Adam Rehmeier : En fait, la BBFC n’aime pas voir des femmes en péril. On avait un distributeur, Trinity Film, qui devait le sortir en dvd et peut être dans quelques salles. Mais là ils ne peuvent plus sortir le film tel qu’il est, sans coupes. Je pense que c’est injuste. Mon film n’est pas issu d’un gros studio, c’est une œuvre personnelle qui contient notre cœur et notre âme. Ils peuvent nous bannir mais ça ne nous découragera pas. Ils imposent des jugement moraux pour une nation entière. C’est absurde, nous sommes en 2011, on devrait être au-delà de la censure. J’ai d’ailleurs refusé de me censurer sur le tournage. Je suis fier de THE BUNNY GAME et je me fous un peu de ce que pense la censure, ils peuvent aller se faire voir. L’Angleterre est le seul pays pour le moment où le film a des problèmes.
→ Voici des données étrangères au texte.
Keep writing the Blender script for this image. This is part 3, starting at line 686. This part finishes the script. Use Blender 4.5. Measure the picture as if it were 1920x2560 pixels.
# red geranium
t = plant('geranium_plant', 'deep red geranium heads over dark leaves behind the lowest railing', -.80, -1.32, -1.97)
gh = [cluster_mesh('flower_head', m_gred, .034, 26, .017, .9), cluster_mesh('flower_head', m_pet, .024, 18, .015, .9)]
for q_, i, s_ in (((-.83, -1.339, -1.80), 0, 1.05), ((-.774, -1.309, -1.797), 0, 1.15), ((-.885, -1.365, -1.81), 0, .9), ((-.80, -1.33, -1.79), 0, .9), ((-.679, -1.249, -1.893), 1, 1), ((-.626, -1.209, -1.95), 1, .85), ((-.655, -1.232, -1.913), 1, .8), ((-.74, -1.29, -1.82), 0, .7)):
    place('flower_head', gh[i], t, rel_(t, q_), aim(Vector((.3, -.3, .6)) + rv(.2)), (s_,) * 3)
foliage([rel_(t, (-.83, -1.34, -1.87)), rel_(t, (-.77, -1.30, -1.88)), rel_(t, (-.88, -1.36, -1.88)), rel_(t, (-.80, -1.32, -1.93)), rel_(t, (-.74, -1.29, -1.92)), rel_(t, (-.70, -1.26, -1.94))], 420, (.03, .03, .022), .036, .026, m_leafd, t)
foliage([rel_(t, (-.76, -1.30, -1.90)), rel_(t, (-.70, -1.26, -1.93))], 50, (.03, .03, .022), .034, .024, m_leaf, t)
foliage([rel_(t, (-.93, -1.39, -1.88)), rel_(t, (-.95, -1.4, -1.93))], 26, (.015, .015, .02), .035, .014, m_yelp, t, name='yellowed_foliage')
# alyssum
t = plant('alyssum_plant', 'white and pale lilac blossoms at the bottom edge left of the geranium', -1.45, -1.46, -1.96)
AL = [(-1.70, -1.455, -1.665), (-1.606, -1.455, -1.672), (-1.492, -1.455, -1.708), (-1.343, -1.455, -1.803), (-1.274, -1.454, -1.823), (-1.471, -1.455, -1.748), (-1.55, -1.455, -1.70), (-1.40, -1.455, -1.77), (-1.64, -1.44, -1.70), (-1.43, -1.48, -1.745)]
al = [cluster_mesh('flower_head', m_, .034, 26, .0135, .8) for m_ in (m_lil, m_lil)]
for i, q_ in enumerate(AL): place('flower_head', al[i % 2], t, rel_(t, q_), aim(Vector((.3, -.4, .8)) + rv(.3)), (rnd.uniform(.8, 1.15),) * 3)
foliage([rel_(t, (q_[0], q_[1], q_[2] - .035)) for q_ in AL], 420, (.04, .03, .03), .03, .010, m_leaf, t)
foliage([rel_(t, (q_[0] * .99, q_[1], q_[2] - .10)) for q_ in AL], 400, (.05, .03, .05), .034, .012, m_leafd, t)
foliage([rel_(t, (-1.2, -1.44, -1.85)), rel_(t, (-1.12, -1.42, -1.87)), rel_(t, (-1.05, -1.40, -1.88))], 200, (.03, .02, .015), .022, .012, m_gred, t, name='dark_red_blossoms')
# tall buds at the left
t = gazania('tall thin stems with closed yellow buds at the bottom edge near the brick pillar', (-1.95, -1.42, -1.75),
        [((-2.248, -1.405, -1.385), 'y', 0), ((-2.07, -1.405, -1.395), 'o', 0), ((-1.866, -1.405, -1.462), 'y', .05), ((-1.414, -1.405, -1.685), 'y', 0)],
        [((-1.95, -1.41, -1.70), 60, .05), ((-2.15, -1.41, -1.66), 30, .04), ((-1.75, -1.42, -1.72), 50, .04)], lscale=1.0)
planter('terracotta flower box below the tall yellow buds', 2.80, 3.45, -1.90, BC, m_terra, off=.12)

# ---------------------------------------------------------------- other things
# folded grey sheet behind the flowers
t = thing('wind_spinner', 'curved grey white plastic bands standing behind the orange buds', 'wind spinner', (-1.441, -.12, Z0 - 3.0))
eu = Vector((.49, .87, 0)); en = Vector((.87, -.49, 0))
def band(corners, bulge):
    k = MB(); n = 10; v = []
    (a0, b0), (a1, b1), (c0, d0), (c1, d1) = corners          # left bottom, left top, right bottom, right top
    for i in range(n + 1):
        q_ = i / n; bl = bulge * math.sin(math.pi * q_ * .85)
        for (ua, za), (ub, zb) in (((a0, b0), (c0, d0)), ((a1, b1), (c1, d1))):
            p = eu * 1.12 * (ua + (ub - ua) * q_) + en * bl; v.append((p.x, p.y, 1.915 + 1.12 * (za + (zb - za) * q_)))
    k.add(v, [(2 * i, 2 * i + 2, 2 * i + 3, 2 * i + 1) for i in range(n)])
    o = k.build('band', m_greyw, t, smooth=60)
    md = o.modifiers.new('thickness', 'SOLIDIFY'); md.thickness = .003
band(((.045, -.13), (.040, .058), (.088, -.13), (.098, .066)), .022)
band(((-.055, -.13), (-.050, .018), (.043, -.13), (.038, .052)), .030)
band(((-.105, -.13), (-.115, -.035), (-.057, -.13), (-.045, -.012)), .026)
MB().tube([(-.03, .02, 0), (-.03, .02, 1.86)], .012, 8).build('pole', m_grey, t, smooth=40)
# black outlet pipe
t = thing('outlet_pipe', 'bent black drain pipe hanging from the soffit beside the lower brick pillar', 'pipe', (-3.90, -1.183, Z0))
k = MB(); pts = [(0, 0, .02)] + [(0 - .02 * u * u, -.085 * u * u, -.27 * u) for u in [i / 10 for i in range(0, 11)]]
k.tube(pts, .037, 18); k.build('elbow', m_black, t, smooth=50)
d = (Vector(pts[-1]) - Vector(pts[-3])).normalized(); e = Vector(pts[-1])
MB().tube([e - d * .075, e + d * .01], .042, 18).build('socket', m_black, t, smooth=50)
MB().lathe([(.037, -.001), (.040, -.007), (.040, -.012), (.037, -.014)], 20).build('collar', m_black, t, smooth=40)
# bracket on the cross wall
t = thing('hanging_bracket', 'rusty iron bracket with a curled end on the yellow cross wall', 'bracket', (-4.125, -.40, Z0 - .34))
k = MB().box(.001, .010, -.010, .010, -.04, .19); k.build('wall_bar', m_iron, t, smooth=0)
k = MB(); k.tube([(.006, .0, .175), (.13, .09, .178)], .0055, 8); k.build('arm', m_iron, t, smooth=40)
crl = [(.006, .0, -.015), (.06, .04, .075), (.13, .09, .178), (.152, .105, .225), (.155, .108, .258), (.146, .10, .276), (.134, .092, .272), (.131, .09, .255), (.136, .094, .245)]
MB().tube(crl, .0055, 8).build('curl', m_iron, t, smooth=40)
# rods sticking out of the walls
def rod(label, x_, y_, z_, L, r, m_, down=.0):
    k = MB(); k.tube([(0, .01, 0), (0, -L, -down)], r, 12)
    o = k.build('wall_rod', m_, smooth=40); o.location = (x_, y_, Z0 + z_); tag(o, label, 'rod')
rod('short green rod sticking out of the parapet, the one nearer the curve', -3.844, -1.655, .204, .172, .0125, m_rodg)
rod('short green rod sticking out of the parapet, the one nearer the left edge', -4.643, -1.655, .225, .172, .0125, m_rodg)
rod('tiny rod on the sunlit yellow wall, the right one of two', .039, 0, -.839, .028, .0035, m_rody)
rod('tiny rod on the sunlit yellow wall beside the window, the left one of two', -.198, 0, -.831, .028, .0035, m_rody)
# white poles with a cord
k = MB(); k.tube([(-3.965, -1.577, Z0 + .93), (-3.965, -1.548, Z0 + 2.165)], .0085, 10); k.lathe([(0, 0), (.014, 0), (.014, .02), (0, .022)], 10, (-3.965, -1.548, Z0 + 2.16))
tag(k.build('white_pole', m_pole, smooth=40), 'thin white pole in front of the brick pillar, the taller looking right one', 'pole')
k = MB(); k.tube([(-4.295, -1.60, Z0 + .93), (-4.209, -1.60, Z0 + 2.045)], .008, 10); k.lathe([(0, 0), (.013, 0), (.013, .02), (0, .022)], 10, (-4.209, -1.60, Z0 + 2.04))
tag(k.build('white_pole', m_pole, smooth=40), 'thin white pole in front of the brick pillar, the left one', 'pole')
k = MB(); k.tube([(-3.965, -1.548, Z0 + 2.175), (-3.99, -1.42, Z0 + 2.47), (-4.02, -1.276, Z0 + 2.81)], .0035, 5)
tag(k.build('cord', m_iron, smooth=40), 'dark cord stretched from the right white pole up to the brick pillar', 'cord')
Je pense que le Japon va aussi m’en créer car il y est impossible de montrer des organes génitaux, mais je préfère que les scènes soient pixellisées que coupées. J’ai un distributeur pour l’Allemagne et l’Autriche, Illusions Unlimited, qui sortira le film dans sa version intégrale. Je suis à la recherche d’un distributeur pour la France…

Merci à Adam pour l’interview.
Merci à Patrick Suhner pour l’organisation de l’interview.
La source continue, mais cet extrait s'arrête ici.